Islam dengan seperangkat aturannya telah mengkondisikan setiap muslim senantiasa peduli terhadap lingkungannya. Dari Abu Sa’id Al Khudri radhiyallahu ‘anhu dia berkata, “Aku mendengar Rasulullah shallallahu ‘alaihi wa sallam bersabda, ‘Barang siapa di antara kalian yang melihat kemungkaran, hendaklah dia merubahnya dengan tangannya. Apabila tidak mampu maka hendaknya dengan lisannya. Dan apabila tidak mampu lagi maka dengan hatinya, sesungguhnya itulah selemah-lemah iman.” (HR. Muslim). Selain itu Islam juga mewajibkan kita untuk selalu berpegang teguh pada syariahnya tak terkecuali penguasa. Maksudnya hendaklah setiap persoalan yang muncul seperti kekerasan seksual diatasi dengan tata cara Islam.
Islam memandang negara dalam kapasitasnya sebagai perangkat yang menerapkan aturan akan menetapkan sanksi yang tegas dengan efek jera. Para pelaku seksual baik yang terpaksa dengan kekerasan maupun suka sama suka (zina) akan diberi sanksi berupa hudud atau ta’zir sesuai ketentuan syariah dan ijtihad penguasa. Hukum yang diberikan sesuai dengan ketentuan Allah Yang Maha Adil, sehingga penerapannya akan sesuai dengan fitrah, memuaskan akal dan menentramkan hati. Bahkan dapat menghapuskan dosa si pelaku.

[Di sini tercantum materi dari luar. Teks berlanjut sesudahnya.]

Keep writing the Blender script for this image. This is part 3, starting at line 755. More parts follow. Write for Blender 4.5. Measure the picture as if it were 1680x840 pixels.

Karenanya, selayaknya kita menelaah kembali bahwa penyebab segala kerusakan di sekitar kita disebabkan oleh tangan-tangan manusia yang telah memisahkan Islam dari kehidupan yakni sekulerisme. Sehingga menyebabkan kita jauh dari perilaku Islam semestinya. Islam tidak hanya dalam konteks Ibadah saja, tetapi juga dalam hal persoalan hidup. Sesungguhnya dengan mengembalikan peran Islam dalam Kehidupan baik itu individu, masyarakat maupun negara, maka disanalah akhir dari dari kerusakan secara total dan kekerasan seksual dapat dicegah serta ditanggulangi dengan tuntas.